With the Winter Olympics going on right now, I am always amazed at the balance that people show especially in skiing.  My first, and maybe even last skiing experience was not that amazing.  First I was told to constantly stop (make the v with your skis), then I was told to go (which generally ended up with equipment flying through the air, and then I was told, "Joseph, you have to find your center of gravity."  Would someone please tell me what a center of gravity is supposed to be?
The biggest struggle that I encountered was with my balance.  I have written about this before about how to be intentional in having a balance in Sunday School and this is still vital to be practiced.  I have also seen how though the balancing act comes to our personal lives as well and how it is lived out in the context of the body of Christ.
The reality is that we all struggle with finding that balance between being with our families and being involved in the church.  There are people that I know that generally lean towards one way in their walk with Christ.  They are so willing to sacrifice their family on the altar of Christian service and think that the Lord is so excited about them being there at every event.  There are also those that lean the other way in that church better not interfere with my family time, which usually becomes their own personal time.
Larry Osborne compared people to legos, in that there are only a certain number of connections that can be made in their lives to involve their time in the body of Christ.  What we ask people to do in the church sometimes is use up all their ways to connect and then find another lego to make up for their own personal time.
I would suggest though that when it comes to asking families to connect in Sunday School we do not need to take an either/or approach but rather a both/and.
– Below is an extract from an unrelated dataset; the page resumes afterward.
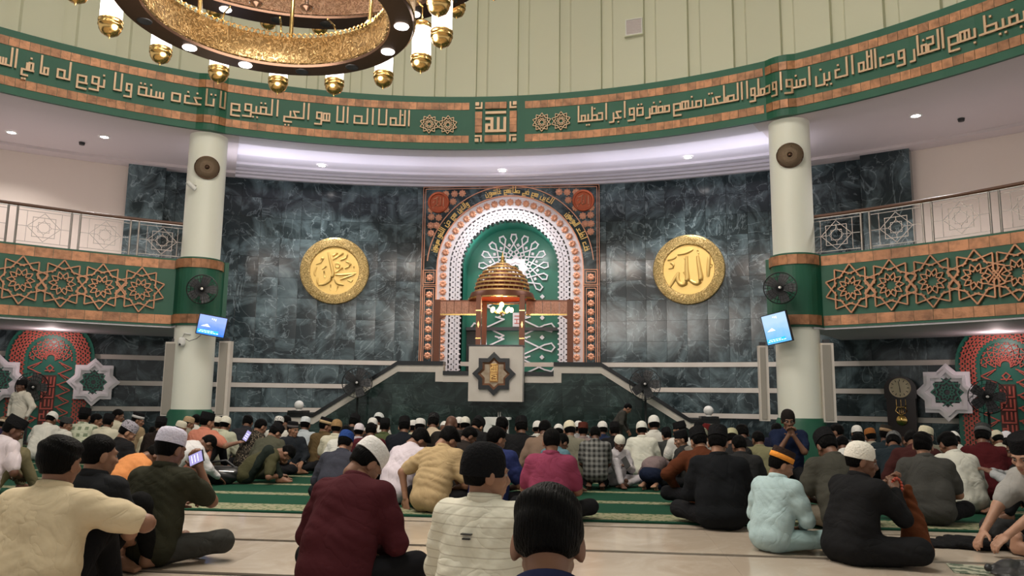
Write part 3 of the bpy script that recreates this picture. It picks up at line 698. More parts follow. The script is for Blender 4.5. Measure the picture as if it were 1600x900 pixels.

We should not want to put the choice before someone of whether they desire to come to church or not, but rather, my prayer is that they would look and see how their lives are defined by their call to Christ and their devotion to their family and the body of Christ within that call!
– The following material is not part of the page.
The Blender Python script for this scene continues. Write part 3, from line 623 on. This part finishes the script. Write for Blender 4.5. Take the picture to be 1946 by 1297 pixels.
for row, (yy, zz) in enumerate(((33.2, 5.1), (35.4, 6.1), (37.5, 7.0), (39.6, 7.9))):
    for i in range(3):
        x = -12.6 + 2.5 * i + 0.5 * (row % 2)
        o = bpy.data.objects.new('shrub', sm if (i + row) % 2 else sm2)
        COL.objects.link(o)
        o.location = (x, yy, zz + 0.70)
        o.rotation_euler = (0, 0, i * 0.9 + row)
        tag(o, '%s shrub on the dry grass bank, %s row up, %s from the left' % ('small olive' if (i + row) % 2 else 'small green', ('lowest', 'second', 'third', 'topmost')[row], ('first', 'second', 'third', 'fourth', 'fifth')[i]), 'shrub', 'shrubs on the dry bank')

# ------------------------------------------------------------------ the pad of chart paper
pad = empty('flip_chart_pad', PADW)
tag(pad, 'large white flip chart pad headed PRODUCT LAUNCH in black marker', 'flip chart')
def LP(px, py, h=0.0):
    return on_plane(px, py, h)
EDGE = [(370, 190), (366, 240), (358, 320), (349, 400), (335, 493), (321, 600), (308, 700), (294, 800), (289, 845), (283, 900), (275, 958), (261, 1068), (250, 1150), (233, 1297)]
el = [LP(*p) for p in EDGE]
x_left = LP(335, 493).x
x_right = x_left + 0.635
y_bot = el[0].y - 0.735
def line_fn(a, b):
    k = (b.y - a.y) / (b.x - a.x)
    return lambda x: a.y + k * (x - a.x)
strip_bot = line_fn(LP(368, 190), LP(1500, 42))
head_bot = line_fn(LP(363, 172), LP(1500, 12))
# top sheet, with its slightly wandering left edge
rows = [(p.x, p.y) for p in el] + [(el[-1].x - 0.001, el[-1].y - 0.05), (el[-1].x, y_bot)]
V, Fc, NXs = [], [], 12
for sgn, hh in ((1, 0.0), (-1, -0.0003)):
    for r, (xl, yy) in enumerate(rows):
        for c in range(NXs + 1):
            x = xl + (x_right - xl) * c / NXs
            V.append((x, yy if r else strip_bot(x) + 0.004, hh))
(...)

There are a few quick areas to check of how people are balancing in your church and Sunday School contexts.

1. Do you have leaders who do it all?  Ken Braddy and David Francis recently released a book about the three roles of a leader in Sunday School and it involved being a teacher, leader, and shepherd.  Though these are very admirable traits to possess, for the common man or woman that is leading a class, we have to be careful that we do not ask too much out of leaders.  You tell me, would you rather have a leader that does all three of those somewhat well, or would you have a leader that excels in one of those areas with excellence and surrounds himself with others that excel as well.  Be careful in the expectations that you place before leaders if we are asking them to do more than what their lego will provide.

2. Is your structure asking individuals to do it all?  Building off of the previous point we can ask leaders to do things, but sometimes this is based on the structure that we are asking people to follow.  Does your structure in Sunday School encourage people to add on more legos or to use theirs with the best capabilities they can.

3. Do you respect times for meetings?  We used to have simultaneous worship services and Sunday School hours that would meet on Sunday mornings.  So the time that our leadership meetings would occur involved Sunday nights and a duplicate meeting on Wednesday night.  We recently transitioned to where Sunday school brackets a united worship service.  What does that mean to me?  I am now able to ask leaders to participate in meetings on Sunday mornings, when they are already here.  What does that communicate to them?  I value their attendance as well as their lego connection.  If I can have more people here, then what a greater impact this can make on our Sunday School overall.

4. Do you have balance in your leadership expectations?  I used to be a fan of the mini-pastor role in Sunday School, but I found out that this was quickly not the way to go to have continued long term success and faithfulness in leaders.  When I communicated to teachers that I expect them to do what they were called to do and that is simply to teach God's Word.  I could just enjoy the breeze as people exhaled at once with sighs of relief.  They have never been told that its ok to simply share God's Word.  That it's ok to have others to do the work of outreach, ministry, and fellowship.  It frees them and invites others to be involved.  This creates balance but it also builds up your leaders to do what they have been called by God to do!

There are great things that will happen when you simply evaluate where people are in the walks with the Lord and see how critical balance is for the family in today's Sunday School culture.